Horace Cooper, co-chairman of Project 21, the National Leadership Network of Black Conservatives, called the announcement by Holder that he wants to retain oversight over the way states conduct elections – even though the Supreme Court invalidated part of the 1965 Voting Rights Act – a crass political move.

“With today’s statement, Attorney General Eric Holder proves he is more interested in political stunts than enforcing the law,” said Cooper, a native Texan and former constitutional law professor and legal counsel to then-U.S. House Majority Leader Dick Armey of Texas. “It may aid the political efforts of Mr. Holder to bring these phony claims to court, but his win-loss record in these matters is becoming clearer and clearer.”

Holder said he initially will target Texas’ voting procedures, but said he will expand his targets. In his announcement, he said that he will put a bull’s-eye on several other states, too, possibly including South Carolina, North Carolina and Alaska.

The move came Thursday when the Department of Justice asked judges in San Antonio to order oversight of the state’s voting operations.

That demand from the DOJ came even though the Supreme Court released a decision that essentially canceled Washington oversight of a lot of state elections procedures and practices.

Specifically canceled was a requirement that various states obtain permission from the federal government before making any voting procedures changes.

But Holder said he would use another portion of the law to try to continue what he wanted to watch among the states.

In an analysis by the Wall Street Journal, writer Devlin Barrett pointed out that the high court voided Section 5 by determining that the formula the federal government used to identity states that must get “clearance” before changing procedures was unconstitutional.

Section 5 provides that regions with a “history” of discrimination be subjected to regulation.

Holder simply said he now will use Section 3, which allows oversight if there’s “evidence” of intentional discrimination.

Holder said in a speech to the National Urban League that he’ll try every way he can, in fact, “use every tool at our disposal,” to usurp the Supreme Court’s ruling.
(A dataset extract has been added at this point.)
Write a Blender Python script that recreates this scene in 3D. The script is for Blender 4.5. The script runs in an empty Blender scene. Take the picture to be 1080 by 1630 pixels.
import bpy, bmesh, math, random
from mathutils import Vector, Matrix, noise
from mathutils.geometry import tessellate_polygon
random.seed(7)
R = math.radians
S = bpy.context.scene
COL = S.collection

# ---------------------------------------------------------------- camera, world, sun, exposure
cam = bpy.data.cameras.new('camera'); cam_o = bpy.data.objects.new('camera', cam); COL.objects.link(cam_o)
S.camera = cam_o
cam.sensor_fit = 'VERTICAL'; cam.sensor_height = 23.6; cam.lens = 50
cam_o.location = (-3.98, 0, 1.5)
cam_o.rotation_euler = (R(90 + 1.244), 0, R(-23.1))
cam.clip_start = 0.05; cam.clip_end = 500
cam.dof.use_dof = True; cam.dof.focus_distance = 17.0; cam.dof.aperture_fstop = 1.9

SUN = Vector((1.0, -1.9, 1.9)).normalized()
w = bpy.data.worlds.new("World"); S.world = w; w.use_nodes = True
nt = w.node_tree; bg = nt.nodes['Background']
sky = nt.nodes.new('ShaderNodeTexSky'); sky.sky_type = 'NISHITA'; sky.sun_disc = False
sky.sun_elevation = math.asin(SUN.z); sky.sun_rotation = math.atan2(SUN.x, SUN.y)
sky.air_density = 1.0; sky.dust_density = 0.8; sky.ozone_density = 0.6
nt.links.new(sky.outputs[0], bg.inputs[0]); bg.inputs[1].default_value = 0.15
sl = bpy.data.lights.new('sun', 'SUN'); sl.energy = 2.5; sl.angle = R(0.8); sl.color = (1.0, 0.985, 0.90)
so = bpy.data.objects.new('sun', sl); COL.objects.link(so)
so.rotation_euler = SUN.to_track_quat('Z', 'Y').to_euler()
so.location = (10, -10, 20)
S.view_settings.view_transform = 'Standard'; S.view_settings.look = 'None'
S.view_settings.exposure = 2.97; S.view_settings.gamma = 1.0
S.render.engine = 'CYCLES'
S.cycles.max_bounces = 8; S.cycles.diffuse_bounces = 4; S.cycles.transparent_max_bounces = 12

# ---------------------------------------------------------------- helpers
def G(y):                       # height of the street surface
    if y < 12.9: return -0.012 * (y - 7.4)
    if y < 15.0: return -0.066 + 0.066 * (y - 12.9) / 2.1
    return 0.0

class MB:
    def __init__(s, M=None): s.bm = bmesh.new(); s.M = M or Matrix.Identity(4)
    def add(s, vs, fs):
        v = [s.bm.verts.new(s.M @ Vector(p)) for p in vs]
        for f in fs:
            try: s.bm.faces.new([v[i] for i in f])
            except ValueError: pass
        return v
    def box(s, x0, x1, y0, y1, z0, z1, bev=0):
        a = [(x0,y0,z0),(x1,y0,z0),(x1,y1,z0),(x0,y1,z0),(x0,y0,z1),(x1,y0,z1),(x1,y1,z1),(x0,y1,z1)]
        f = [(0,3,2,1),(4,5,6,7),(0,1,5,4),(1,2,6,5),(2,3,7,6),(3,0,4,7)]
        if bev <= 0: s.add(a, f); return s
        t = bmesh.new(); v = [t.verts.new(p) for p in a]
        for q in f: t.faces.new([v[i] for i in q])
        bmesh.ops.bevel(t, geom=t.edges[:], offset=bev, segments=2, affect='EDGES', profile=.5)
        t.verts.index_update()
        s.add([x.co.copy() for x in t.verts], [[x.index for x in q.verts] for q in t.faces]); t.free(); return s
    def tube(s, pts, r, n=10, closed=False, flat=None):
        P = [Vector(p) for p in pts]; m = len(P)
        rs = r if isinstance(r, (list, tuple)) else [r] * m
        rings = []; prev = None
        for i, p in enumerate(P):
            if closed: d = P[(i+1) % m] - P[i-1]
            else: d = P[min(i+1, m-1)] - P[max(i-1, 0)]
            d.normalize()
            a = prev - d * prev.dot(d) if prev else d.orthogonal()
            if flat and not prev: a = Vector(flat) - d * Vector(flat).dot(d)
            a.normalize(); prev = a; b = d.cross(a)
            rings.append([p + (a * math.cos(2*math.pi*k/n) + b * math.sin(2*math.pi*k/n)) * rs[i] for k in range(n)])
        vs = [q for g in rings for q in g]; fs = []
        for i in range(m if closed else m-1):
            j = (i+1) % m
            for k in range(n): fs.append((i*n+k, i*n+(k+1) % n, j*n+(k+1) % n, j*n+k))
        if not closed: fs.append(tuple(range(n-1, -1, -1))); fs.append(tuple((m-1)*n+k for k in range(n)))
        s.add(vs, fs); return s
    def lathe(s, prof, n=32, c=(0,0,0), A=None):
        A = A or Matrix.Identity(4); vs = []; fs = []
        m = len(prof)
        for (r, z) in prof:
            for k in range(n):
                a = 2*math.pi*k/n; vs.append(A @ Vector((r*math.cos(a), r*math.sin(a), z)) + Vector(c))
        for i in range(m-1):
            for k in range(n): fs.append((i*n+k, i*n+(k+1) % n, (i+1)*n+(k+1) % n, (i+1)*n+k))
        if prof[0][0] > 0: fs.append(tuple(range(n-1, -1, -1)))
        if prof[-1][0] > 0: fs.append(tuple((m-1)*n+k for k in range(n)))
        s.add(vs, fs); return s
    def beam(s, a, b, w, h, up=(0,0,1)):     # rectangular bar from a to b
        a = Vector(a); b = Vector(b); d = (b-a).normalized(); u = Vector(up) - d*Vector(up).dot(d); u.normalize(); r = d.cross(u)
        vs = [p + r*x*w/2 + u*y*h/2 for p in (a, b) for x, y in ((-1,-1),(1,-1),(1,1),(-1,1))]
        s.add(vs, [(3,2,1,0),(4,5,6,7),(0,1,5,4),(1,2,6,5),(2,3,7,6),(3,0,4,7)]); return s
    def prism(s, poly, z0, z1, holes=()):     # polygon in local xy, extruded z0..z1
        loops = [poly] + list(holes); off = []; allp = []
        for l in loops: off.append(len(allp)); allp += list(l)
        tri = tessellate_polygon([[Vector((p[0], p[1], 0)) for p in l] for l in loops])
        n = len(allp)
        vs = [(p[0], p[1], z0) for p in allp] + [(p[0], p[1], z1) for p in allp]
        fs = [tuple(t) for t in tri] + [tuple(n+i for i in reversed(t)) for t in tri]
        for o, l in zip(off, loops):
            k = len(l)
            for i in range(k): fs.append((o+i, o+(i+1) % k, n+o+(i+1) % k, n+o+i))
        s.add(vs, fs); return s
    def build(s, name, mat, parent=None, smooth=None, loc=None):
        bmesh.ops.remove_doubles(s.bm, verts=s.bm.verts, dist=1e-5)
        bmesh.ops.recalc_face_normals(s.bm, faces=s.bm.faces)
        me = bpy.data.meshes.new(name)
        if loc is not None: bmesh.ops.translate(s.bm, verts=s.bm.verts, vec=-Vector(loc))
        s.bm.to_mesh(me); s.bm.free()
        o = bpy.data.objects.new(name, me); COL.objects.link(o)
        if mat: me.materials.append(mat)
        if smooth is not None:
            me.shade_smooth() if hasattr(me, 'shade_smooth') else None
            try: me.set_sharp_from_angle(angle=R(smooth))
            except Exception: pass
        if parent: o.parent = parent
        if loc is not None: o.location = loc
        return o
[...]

“The courtroom is no place to roll the dice to find out what the law is, and the attorney general of the United States should know better,” Cooper explained. “Whether Mr. Holder chooses to admit it or not, the burdens have shifted and the process is changed. Instead of Texas having to disprove the Obama Justice Department’s claims, it is now up to Mr. Holder to put up or shut up.”

The issue arose because Texas lawmakers had created ballot safeguards last year by requiring identification for in-person voting. The DOJ said that wouldn’t be allowed to happen.

But when the Supreme Court opinion was released, the door was opened for that very action.

Project 21, an initiative of The National Center for Public Policy Research, filed an amicus brief in the Supreme Court case.